Administration:  The Compensation Committee has authority to administer this Objective Bonus Plan, grant awards, determine whether any such awards shall be made as a Cash Bonus Award or as an RSA, and decide all questions of interpretation. The Compensation Committee shall set out the vesting and other terms of an RSA in writing. The Compensation Committee’s determinations and interpretations under this Objective Bonus Plan shall be final and binding on all persons.
 
Objective Bonus Calculation:

2023 Adjusted
EBITDA
   
Potential Bonus Value
(percentage of base salary)
$
74,597,377
    15.0%
$
75,345,215
    17.0%
$
75,721,317
    19.0%
$
76,100,551
   
21.0%
$
76,481,054
   
23.0%
$
76,863,458
   
25.0%
$
77,247,776
   
28.0%
$
77,634,015
   
31.0%
$
78,022,166
   
34.0%
$
78,412,296
   
38.0%
$
78,804,357
   
42.0%
$
79,198,378
   
46.0%
$
79,594,370
   
50.0%
$
79,992,343
   
54.0%
$
80.372,304
   
58.0%
$
80,794,265
   
62.0%
$
81,198,236
   
66.0%
$
81,604,227
   
70.0%
$
82,012,249
   
75.0%
 
Adjusted EBITDA is defined as net income attributable to USPH shareholders before interest income, interest expense, taxes, depreciation, and amortization, changes in revaluation of put-right liability, equity-based awards compensation expense, and other extraordinary or unusual items, and related portion for non-controlling interests.
 
No Trust or Fund: There shall be no separate trust or fund for this Objective Bonus Plan.
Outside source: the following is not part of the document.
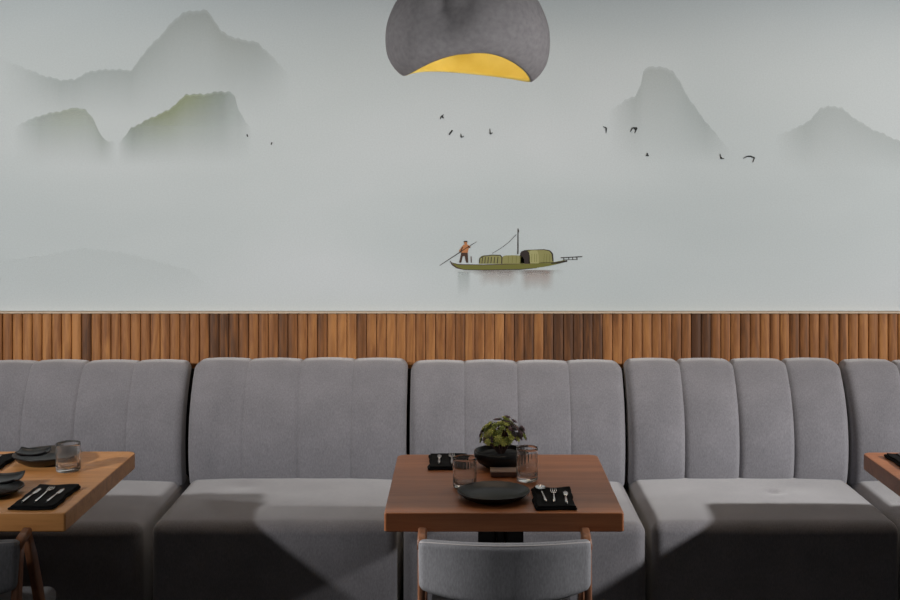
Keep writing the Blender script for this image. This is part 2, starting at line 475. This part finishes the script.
    stroke(bm, [(122, 240), (160, 250), (300, 252), (560, 244), (700, 238)], [3, 4, 4, 4, 3], 5, Y2)
    stroke(bm, [(680, 244), (720, 240), (772, 230)], [3, 10, 9], 1, Y3)
    def hut(x0, x1, yb, yt, m, k):
        pts = [(x0, yb)]
        for i in range(k+1):
            a = PI-PI*i/k; cx = (x0+x1)/2; hx = (x1-x0)/2
            sx = math.copysign(abs(math.cos(a))**.45, math.cos(a)); pts.append((cx+hx*sx, yb-(yb-yt)*math.sin(a)**.6))
        pts.append((x1, yb)); return pts
    poly(bm, hut(275, 410, 246, 197, 2, 10), 2, Y2)
    poly(bm, hut(398, 530, 246, 198, 3, 10), 3, Y3)
    poly(bm, hut(505, 695, 244, 166, 3, 14), 3, Y2)
    poly(bm, hut(505, 562, 244, 172, 3, 8), 1, Y3)
    poly(bm, hut(556, 612, 244, 168, 3, 8), 4, Y3)
    for x in (292, 308, 325, 342, 360, 378): stroke(bm, [(x, 244), (x+4, 208)], 4, 1, Y4)
    for x in (640, 655, 672): stroke(bm, [(x, 238), (x+3, 190)], 2.5, 0, Y4)
    for x in (440, 462, 485, 508): stroke(bm, [(x, 242), (x+2, 204)], 2.5, 0, Y4)
    for x in (572, 588, 600): stroke(bm, [(x, 236), (x+1, 190)], 2.5, 0, Y4)
    stroke(bm, [(278, 240), (280, 215), (300, 203), (350, 197), (395, 198), (405, 210), (403, 246)], [5, 5, 5, 5, 5, 6, 6], 1, Y4)
    stroke(bm, [(508, 190), (530, 172), (580, 168), (640, 166), (672, 172), (688, 190), (692, 232)], [6, 5, 3, 4, 6, 8, 7], 1, Y4)
    stroke(bm, [(735, 212), (857, 206)], 5, 1, Y4)
    for x in (752, 780, 802, 826): stroke(bm, [(x, 210), (x+1, 224)], 4, 1, Y4)
    stroke(bm, [(748, 224), (828, 222)], 3, 1, Y4)
    stroke(bm, [(495, 48), (495, 168), (494, 192)], [4, 6, 7], 1, Y4); poly(bm, [(492, 55), (500, 54), (500, 70), (493, 70)], 1, Y3)
    stroke(bm, [(485, 82), (440, 128), (400, 158), (350, 188)], [2.2, 2.2, 2.2, 2.5], 1, Y4)
    stroke(bm, [(231, 205), (232, 240)], 5, 5, Y4)
    link('painted_boat', bm, [I_HULL, I_DARK, I_CAN, I_CAN, I_CAN2, I_PURP], mur, smooth=False)
    Y = nexty(); Y2 = nexty(); bm = bmesh.new()
    poly(bm, [(178, 150), (190, 138), (212, 138), (228, 150), (216, 162), (212, 185), (178, 185), (174, 172), (166, 180), (164, 172)], 0, Y)
    poly(bm, [(176, 184), (212, 184), (215, 240), (203, 240), (195, 202), (184, 204), (176, 240), (164, 240)], 1, Y)
    poly(bm, [(192, 122), (208, 122), (209, 138), (194, 138)], 0, Y2); poly(bm, [(186, 124), (214, 124), (207, 117), (194, 117)], 2, Y2)
    stroke(bm, [(262, 122), (200, 160), (140, 200), (54, 256)], [2, 3.5, 4, 3], 2, Y2)
    stroke(bm, [(172, 182), (183, 152)], 7, 1, Y2); stroke(bm, [(213, 148), (226, 156)], 6, 1, Y2)
    link('painted_boatman', bm, [I_SKIN, I_TROU, I_DARK], mur, smooth=False)
    # birds: wing strokes in photo coordinates
    birds = [[[(247, 134.3), (247.8, 136.8)]], [[(272, 142.3), (271.2, 144.8)]],
             [[(443.8, 114.6), (441.2, 116.5), (440.2, 119.2)], [(442.2, 116.2), (443.4, 118.2)]],
             [[(452.4, 130.2), (449.2, 134.6)]], [[(460.8, 133.6), (461.4, 137.4), (463.8, 136)]],
             [[(489.8, 128.6), (490.2, 134), (492.6, 132.6)]],
             [[(603.3, 126.6), (606.4, 128), (606, 133.2)]], [[(630.3, 131.6), (632.6, 127.8), (637, 127.8), (634.6, 133.2)], [(634, 128), (636, 130)]],
             [[(645.8, 155.2), (648.8, 155.6)], [(647.2, 153), (647.4, 155.6)]],
             [[(720, 153.8), (721, 158.4), (724.2, 158.6)], [(720.2, 158.2), (722, 157.6)]],
             [[(743, 158.4), (747, 156.4), (751, 156.3), (754.4, 157.8), (752.7, 162.4)]]]
    Y = nexty()
    for b in birds:
        bm = bmesh.new()
        for s in b:
            n = len(s)
            stroke(bm, [((x-430)*5.625, (y-220)*5.625) for x, y in s], [(3.2+5*math.sin(PI*k/(n-1))) if n > 2 else 7.5 for k in range(n)], 0, Y)
        link('painted_bird', bm, I_BIRD, mur, smooth=False)
mural()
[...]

Any amount payable hereunder shall be an unfunded obligation of USPH and shall be payable out of the general assets of USPH and no amount payable shall be assignable by the participant.
 
All RSAs shall be granted subject to the terms of the 2003 Plan and the specific terms and conditions (including without limitation, restrictions in transfer and substantial risk of forfeiture) as determined by the Compensation Committee in its sole discretion.